そして、この地政学的なリスクという意味で申し上げるならば、誰よりもその言葉を日本人以外で体現したのはダグラス・マッカーサーであろうというふうに思います。戦後の日本の政治、経済、社会だけではなく、今の日本国憲法の起草にも大きく影響を受けたダグラス・マッカーサーは、朝鮮半島をめぐってトルーマン大統領と意見が合わず、離れた後、後日談として日本の立場に理解を示している発言をしておられます。つまり、極東アジアには持って生まれた地政学的なリスクがあって、そのために日本は立ち上がったのだということをダグラス・マッカーサー本人が言っている。
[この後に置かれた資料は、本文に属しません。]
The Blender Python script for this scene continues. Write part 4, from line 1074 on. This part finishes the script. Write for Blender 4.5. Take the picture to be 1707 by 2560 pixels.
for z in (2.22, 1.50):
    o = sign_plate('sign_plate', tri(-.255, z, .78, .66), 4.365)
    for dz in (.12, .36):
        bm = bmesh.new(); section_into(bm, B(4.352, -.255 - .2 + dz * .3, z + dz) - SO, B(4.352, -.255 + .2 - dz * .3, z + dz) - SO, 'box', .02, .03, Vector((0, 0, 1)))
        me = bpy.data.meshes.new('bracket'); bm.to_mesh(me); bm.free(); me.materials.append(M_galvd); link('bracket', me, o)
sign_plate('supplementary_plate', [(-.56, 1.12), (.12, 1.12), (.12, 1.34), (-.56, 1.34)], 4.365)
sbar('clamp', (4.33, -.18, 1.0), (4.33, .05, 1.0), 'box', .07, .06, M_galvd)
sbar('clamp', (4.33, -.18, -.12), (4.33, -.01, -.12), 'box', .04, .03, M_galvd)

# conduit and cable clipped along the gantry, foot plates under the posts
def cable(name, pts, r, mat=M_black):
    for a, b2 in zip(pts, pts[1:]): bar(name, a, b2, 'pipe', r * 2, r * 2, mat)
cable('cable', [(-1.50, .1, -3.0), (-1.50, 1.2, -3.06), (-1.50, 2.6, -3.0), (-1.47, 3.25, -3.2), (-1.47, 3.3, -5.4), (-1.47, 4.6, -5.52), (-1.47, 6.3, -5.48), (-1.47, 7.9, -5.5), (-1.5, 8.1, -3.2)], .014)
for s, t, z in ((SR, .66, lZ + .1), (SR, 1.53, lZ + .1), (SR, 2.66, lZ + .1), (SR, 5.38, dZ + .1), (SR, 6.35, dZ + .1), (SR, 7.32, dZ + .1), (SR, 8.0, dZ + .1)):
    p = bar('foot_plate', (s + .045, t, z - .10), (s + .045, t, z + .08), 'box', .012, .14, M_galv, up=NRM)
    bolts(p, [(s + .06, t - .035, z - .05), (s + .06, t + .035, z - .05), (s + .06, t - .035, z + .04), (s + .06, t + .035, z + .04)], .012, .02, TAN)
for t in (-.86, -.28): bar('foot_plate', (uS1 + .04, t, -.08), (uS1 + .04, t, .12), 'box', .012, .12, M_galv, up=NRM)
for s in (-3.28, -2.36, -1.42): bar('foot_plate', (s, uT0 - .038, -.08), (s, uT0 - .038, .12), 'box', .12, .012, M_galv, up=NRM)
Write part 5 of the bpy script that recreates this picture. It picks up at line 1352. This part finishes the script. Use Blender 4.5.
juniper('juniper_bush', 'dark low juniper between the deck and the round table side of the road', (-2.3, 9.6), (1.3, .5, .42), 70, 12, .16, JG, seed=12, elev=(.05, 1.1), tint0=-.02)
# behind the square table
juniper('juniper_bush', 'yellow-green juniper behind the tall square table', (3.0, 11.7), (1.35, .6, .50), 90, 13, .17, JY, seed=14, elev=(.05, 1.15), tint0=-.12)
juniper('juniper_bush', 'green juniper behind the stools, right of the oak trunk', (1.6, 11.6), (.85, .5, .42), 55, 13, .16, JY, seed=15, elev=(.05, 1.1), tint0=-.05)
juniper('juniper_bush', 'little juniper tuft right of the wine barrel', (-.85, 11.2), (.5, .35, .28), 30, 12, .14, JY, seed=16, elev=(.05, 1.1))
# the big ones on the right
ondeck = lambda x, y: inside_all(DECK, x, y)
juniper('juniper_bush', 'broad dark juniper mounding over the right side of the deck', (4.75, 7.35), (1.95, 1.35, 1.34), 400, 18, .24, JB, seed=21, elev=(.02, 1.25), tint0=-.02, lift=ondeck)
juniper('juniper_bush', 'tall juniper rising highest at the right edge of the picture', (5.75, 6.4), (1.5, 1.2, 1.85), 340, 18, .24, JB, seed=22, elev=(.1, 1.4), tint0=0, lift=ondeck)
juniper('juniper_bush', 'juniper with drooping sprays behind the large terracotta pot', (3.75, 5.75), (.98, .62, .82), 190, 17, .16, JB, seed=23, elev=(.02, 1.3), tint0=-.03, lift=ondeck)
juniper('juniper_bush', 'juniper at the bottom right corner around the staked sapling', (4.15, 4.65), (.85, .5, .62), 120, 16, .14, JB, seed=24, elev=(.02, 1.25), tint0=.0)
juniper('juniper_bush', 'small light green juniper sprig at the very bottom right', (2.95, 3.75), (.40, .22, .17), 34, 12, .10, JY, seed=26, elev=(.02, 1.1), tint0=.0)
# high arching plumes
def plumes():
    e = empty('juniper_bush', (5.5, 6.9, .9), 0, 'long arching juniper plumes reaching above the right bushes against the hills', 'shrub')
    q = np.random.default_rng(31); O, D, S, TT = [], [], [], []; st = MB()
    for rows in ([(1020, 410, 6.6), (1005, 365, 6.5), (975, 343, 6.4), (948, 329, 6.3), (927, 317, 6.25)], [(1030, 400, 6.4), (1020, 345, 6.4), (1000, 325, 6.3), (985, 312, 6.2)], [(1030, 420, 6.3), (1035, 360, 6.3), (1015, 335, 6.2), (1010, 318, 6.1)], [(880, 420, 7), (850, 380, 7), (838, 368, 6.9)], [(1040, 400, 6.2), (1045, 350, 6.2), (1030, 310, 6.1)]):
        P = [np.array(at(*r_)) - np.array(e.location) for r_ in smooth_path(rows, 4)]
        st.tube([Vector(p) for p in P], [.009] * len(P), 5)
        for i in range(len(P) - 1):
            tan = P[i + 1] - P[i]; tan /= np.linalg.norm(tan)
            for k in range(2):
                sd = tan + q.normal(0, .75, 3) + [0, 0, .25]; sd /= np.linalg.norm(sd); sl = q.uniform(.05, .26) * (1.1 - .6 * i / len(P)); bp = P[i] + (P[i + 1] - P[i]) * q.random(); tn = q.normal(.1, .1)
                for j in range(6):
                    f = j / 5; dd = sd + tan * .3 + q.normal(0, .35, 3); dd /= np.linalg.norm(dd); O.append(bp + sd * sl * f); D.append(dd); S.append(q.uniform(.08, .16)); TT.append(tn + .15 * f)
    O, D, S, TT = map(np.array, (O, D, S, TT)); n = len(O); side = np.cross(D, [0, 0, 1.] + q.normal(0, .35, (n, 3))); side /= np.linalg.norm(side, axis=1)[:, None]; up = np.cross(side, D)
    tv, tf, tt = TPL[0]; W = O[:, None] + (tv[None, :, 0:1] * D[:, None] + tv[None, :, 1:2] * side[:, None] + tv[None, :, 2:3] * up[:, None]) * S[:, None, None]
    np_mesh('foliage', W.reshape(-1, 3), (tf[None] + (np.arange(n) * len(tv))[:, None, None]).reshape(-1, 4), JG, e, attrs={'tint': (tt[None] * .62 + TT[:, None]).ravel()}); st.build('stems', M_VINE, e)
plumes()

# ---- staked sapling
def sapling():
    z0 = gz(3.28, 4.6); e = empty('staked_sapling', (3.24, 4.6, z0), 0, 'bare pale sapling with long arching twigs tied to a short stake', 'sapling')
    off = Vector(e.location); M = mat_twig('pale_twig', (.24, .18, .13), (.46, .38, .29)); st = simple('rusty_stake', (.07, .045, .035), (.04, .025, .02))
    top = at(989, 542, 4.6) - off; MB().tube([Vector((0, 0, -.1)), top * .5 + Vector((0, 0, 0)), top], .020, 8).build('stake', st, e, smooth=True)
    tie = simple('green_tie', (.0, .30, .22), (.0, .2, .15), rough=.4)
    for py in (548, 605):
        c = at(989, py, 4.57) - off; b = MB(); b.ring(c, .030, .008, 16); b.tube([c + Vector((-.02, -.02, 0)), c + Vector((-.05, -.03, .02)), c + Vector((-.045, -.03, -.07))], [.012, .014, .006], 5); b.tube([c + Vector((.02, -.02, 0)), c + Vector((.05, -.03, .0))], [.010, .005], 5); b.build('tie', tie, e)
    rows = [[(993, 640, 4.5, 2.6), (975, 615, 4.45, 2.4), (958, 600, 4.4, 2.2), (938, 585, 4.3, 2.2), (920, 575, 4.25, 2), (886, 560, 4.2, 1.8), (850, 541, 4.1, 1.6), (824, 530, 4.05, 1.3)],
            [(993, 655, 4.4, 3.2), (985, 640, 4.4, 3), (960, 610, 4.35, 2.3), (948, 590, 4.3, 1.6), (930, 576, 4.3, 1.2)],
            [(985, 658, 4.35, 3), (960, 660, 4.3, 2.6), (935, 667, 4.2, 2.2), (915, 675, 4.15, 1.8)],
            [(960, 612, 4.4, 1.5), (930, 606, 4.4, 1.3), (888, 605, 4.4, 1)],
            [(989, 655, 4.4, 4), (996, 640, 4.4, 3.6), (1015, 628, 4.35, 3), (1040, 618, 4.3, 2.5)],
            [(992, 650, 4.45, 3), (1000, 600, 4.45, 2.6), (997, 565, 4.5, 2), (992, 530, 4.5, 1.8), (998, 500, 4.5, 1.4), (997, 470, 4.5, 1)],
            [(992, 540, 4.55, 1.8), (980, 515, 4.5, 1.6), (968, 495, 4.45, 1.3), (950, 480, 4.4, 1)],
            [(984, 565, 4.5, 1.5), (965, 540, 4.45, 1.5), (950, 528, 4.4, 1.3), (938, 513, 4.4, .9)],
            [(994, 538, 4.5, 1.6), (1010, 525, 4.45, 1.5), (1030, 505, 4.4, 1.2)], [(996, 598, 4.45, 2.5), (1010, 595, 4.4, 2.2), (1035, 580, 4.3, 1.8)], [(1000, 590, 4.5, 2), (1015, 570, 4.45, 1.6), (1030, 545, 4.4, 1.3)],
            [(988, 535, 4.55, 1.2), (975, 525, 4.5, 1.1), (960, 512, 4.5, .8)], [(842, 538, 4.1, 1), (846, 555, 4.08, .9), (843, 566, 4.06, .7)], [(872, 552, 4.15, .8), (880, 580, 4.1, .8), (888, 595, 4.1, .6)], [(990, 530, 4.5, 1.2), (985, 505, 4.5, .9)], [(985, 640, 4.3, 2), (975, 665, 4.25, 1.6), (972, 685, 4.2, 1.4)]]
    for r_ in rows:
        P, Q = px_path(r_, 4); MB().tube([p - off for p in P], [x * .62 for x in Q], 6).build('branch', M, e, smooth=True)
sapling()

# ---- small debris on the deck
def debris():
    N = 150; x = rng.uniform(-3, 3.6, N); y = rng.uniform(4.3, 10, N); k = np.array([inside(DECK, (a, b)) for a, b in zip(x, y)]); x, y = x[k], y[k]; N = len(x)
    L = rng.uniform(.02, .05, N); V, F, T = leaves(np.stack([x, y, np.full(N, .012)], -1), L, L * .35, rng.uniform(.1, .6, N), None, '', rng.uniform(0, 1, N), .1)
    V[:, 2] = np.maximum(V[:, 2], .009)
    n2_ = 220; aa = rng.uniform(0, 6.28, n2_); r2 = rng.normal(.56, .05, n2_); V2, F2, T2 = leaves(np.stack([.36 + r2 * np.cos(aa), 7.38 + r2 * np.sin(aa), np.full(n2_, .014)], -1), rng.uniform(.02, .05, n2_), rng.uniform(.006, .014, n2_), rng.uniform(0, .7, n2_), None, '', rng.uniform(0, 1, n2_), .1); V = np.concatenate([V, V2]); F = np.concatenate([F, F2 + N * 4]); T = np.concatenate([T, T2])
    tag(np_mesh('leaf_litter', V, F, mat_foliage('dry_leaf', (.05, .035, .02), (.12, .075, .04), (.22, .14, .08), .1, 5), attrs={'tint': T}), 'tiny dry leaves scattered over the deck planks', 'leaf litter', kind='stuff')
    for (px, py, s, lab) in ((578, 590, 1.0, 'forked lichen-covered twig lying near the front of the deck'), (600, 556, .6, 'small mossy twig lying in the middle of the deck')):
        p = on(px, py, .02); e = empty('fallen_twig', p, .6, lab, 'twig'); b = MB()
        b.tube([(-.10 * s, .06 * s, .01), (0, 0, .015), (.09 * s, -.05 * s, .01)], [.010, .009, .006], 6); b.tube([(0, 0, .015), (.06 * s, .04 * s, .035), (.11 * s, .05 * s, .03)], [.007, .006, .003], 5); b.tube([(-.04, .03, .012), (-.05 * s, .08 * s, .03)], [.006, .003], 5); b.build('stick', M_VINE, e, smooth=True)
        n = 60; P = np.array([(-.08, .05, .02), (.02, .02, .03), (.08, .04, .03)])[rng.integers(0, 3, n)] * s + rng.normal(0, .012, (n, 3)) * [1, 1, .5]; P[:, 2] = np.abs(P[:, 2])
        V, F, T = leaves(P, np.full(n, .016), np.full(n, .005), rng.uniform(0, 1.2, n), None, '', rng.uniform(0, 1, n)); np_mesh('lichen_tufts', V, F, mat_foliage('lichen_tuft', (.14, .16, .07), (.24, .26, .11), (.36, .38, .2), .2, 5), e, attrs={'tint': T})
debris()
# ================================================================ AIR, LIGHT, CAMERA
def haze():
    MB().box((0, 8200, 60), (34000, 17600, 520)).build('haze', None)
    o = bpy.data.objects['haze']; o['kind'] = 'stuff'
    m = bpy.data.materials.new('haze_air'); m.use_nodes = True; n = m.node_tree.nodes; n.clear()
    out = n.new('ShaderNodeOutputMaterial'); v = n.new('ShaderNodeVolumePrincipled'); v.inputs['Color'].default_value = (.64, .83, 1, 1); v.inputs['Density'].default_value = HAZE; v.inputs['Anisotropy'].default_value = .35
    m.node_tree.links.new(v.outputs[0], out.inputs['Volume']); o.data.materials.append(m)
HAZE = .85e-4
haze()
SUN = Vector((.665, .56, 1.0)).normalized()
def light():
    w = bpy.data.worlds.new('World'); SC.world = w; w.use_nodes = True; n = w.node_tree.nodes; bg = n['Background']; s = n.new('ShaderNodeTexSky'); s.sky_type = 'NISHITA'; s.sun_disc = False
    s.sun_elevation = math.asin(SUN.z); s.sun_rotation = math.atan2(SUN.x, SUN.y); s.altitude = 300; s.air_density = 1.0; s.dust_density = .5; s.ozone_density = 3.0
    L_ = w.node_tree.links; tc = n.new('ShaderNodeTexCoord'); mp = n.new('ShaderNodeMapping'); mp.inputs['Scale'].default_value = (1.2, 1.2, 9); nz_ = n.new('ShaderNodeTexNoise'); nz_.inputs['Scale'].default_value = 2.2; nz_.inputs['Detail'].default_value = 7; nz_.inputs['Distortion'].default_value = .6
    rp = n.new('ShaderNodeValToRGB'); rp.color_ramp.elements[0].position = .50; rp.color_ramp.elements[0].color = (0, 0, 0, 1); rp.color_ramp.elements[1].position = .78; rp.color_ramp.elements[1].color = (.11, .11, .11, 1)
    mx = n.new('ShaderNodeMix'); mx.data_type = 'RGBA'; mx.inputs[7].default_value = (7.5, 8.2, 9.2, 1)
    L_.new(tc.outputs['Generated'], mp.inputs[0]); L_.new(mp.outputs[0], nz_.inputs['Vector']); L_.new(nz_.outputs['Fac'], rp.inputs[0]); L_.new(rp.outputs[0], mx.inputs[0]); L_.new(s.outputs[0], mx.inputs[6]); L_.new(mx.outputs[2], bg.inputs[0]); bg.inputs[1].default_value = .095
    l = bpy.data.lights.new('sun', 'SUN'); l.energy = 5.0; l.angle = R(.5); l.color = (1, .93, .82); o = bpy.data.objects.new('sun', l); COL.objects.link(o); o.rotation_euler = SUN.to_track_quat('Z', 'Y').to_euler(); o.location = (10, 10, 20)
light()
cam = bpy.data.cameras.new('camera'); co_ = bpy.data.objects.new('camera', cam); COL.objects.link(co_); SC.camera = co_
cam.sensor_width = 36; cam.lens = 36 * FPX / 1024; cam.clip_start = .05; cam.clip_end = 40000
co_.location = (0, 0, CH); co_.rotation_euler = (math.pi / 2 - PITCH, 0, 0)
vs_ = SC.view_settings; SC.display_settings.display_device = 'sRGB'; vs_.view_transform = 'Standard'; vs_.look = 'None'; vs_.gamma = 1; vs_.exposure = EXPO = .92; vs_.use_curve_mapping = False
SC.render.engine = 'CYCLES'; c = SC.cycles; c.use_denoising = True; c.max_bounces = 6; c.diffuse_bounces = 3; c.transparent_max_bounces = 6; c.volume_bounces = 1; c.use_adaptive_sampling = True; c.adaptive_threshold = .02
となれば、極東アジアにおいて、日本がこれから果たしていかなければならない、極東アジアが本来持っている地政学的なリスクを減らしていく上でも、この北朝鮮拉致問題に国を挙げて取り組んでいくということは非常に重要だという認識を私たち国民は持たなければならないんだろうというふうに私は考えております。
そういう意味において、是非にとも林大臣の見解をお聞きをするとともに、実はもう一つ、若い世代の無関心に関しては、大臣の所信表明の中に、これまで拉致問題に触れる機会の少なかった若い世代への啓発活動を特に積極的に推進していく考えということを表明しておられます。大いに私もお手伝いをさせていただきたいと思います。
と申しますのも、これはさきの二十日の金曜日でありますが、都道府県で初めて、埼玉県議会で北朝鮮による拉致問題解決の取組を促進するための施策を推進する条例というものが可決、成立をしております。実は昨日、自民党秋田県連の会合において県議会の先生方とこの話になったとき、これは横展開をしていくそうであります。そして、縦にも下ろしていくそうであります。まさに、そういう意味においては、国と県と市がこの国民的な機運を醸成する好機でもあるというふうに考えております。是非にとも進めていくべきだ、これは提案でございます。
改めまして、林担当国務大臣の、北朝鮮、日本の歴史的な関わり、あるいは極東アジアが持つ地政学的なリスクに関しての御所見をお伺いしたいと思います。